§ **Problem description**
Transcribe every line exactly and omit anything that is a picture.
───── Source data
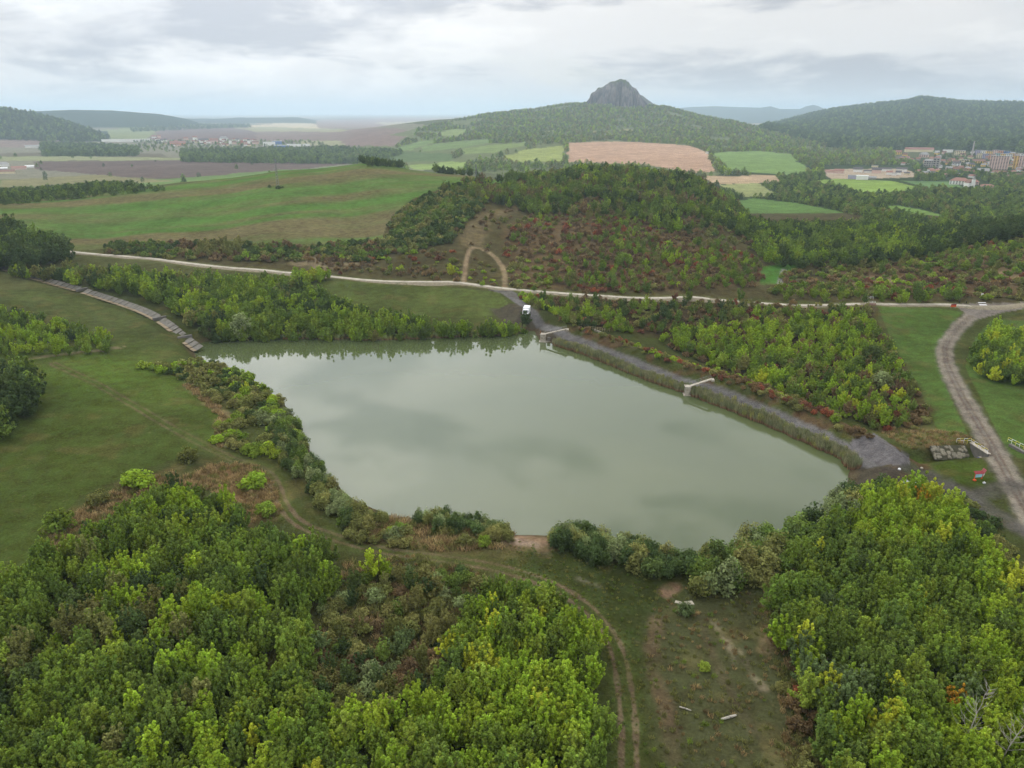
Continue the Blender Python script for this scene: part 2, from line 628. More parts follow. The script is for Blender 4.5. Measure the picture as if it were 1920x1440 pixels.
def plain_mat(name, col, rough=0.85, var=0.25, scale=1.5, spec=0.3, metal=0.0, bump=0.0, dirt=None, fine=9.0):
    """weathered solid colour: two scales of noise modulate the base colour"""
    m, nt, out = new_mat(name)
    k = NT(nt)
    tcn = k.n('ShaderNodeTexCoord')
    geo = k.n('ShaderNodeNewGeometry')
    v = geo.outputs['Position']
    a = k.noise(v, scale, 5, 0.6); b = k.noise(v, scale * fine, 3, 0.6)
    f = k.math('ADD', k.math('MULTIPLY', a, 0.65), k.math('MULTIPLY', b, 0.35))
    c0 = lin(col)
    base = k.mix(k.rng(f, 0.3, 0.7), tuple(c0 * (1 - var)), tuple(np.minimum(c0 * (1 + var), 0.92)))
    if dirt is not None:
        d = k.noise(v, scale * 0.6, 6, 0.65, 0.4)
        base = k.mix(k.math('MULTIPLY', k.rng(d, 0.5, 0.68), 0.8), base, tuple(lin(dirt)))
    bs = k.n('ShaderNodeBsdfPrincipled')
    k.put(bs.inputs['Base Color'], base)
    bs.inputs['Roughness'].default_value = rough
    bs.inputs['Metallic'].default_value = metal
    bs.inputs['Specular IOR Level'].default_value = spec
    if bump > 0:
        bn = k.n('ShaderNodeBump'); bn.inputs['Strength'].default_value = 0.6; bn.inputs['Distance'].default_value = bump
        k.put(bn.inputs['Height'], b); nt.links.new(bn.outputs[0], bs.inputs['Normal'])
    nt.links.new(bs.outputs[0], out.inputs[0])
    return m


def ground_mat():
    m, nt, out = new_mat('ground_cover')
    k = NT(nt)
    at = k.n('ShaderNodeAttribute', attribute_name='landcover', attribute_type='GEOMETRY')
    geo = k.n('ShaderNodeNewGeometry')
    v = geo.outputs['Position']
    n1 = k.noise(v, 0.05, 3, 0.6)
    n2 = k.noise(v, 0.35, 4, 0.62)
    n3 = k.noise(v, 2.6, 3, 0.65)
    f = k.math('ADD', k.math('ADD', k.math('MULTIPLY', n1, 0.3), k.math('MULTIPLY', n2, 0.4)), k.math('MULTIPLY', n3, 0.45))
    g = k.rng(f, 0.38, 0.78, 0.58, 1.5)
    hsv = k.n('ShaderNodeHueSaturation')
    hsv.inputs['Saturation'].default_value = 1.0
    k.put(hsv.inputs['Hue'], k.rng(n2, 0.3, 0.7, 0.487, 0.512))
    k.put(hsv.inputs['Value'], g)
    k.put(hsv.inputs['Color'], at.outputs['Color'])
    # dead stalks and seed heads scattered in the grass
    dry = k.rng(k.noise(v, 1.1, 4, 0.7), 0.58, 0.72)
    col = k.mix(k.math('MULTIPLY', dry, 0.28), hsv.outputs[0], tuple(lin((118, 106, 74))))
    d = k.n('ShaderNodeBsdfDiffuse')
    k.put(d.inputs['Color'], col)
    bn = k.n('ShaderNodeBump'); bn.inputs['Strength'].default_value = 0.7; bn.inputs['Distance'].default_value = 0.35
    k.put(bn.inputs['Height'], k.math('ADD', n3, k.math('MULTIPLY', n2, 1.5)))
    nt.links.new(bn.outputs[0], d.inputs['Normal'])
    nt.links.new(d.outputs[0], out.inputs[0])
    return m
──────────
§ **Answer to this task**
Continue the Blender Python script for this scene: part 2, from line 628. More parts follow. The script is for Blender 4.5. Measure the picture as if it were 1920x1440 pixels.
def plain_mat(name, col, rough=0.85, var=0.25, scale=1.5, spec=0.3, metal=0.0, bump=0.0, dirt=None, fine=9.0):
    """weathered solid colour: two scales of noise modulate the base colour"""
    m, nt, out = new_mat(name)
    k = NT(nt)
    tcn = k.n('ShaderNodeTexCoord')
    geo = k.n('ShaderNodeNewGeometry')
    v = geo.outputs['Position']
    a = k.noise(v, scale, 5, 0.6); b = k.noise(v, scale * fine, 3, 0.6)
    f = k.math('ADD', k.math('MULTIPLY', a, 0.65), k.math('MULTIPLY', b, 0.35))
    c0 = lin(col)
    base = k.mix(k.rng(f, 0.3, 0.7), tuple(c0 * (1 - var)), tuple(np.minimum(c0 * (1 + var), 0.92)))
    if dirt is not None:
        d = k.noise(v, scale * 0.6, 6, 0.65, 0.4)
        base = k.mix(k.math('MULTIPLY', k.rng(d, 0.5, 0.68), 0.8), base, tuple(lin(dirt)))
    bs = k.n('ShaderNodeBsdfPrincipled')
    k.put(bs.inputs['Base Color'], base)
    bs.inputs['Roughness'].default_value = rough
    bs.inputs['Metallic'].default_value = metal
    bs.inputs['Specular IOR Level'].default_value = spec
    if bump > 0:
        bn = k.n('ShaderNodeBump'); bn.inputs['Strength'].default_value = 0.6; bn.inputs['Distance'].default_value = bump
        k.put(bn.inputs['Height'], b); nt.links.new(bn.outputs[0], bs.inputs['Normal'])
    nt.links.new(bs.outputs[0], out.inputs[0])
    return m


def ground_mat():
    m, nt, out = new_mat('ground_cover')
    k = NT(nt)
    at = k.n('ShaderNodeAttribute', attribute_name='landcover', attribute_type='GEOMETRY')
    geo = k.n('ShaderNodeNewGeometry')
    v = geo.outputs['Position']
    n1 = k.noise(v, 0.05, 3, 0.6)
    n2 = k.noise(v, 0.35, 4, 0.62)
    n3 = k.noise(v, 2.6, 3, 0.65)
    f = k.math('ADD', k.math('ADD', k.math('MULTIPLY', n1, 0.3), k.math('MULTIPLY', n2, 0.4)), k.math('MULTIPLY', n3, 0.45))
    g = k.rng(f, 0.38, 0.78, 0.58, 1.5)
    hsv = k.n('ShaderNodeHueSaturation')
    hsv.inputs['Saturation'].default_value = 1.0
    k.put(hsv.inputs['Hue'], k.rng(n2, 0.3, 0.7, 0.487, 0.512))
    k.put(hsv.inputs['Value'], g)
    k.put(hsv.inputs['Color'], at.outputs['Color'])
    # dead stalks and seed heads scattered in the grass
    dry = k.rng(k.noise(v, 1.1, 4, 0.7), 0.58, 0.72)
    col = k.mix(k.math('MULTIPLY', dry, 0.28), hsv.outputs[0], tuple(lin((118, 106, 74))))
    d = k.n('ShaderNodeBsdfDiffuse')
    k.put(d.inputs['Color'], col)
    bn = k.n('ShaderNodeBump'); bn.inputs['Strength'].default_value = 0.7; bn.inputs['Distance'].default_value = 0.35
    k.put(bn.inputs['Height'], k.math('ADD', n3, k.math('MULTIPLY', n2, 1.5)))
    nt.links.new(bn.outputs[0], d.inputs['Normal'])
    nt.links.new(d.outputs[0], out.inputs[0])
    return m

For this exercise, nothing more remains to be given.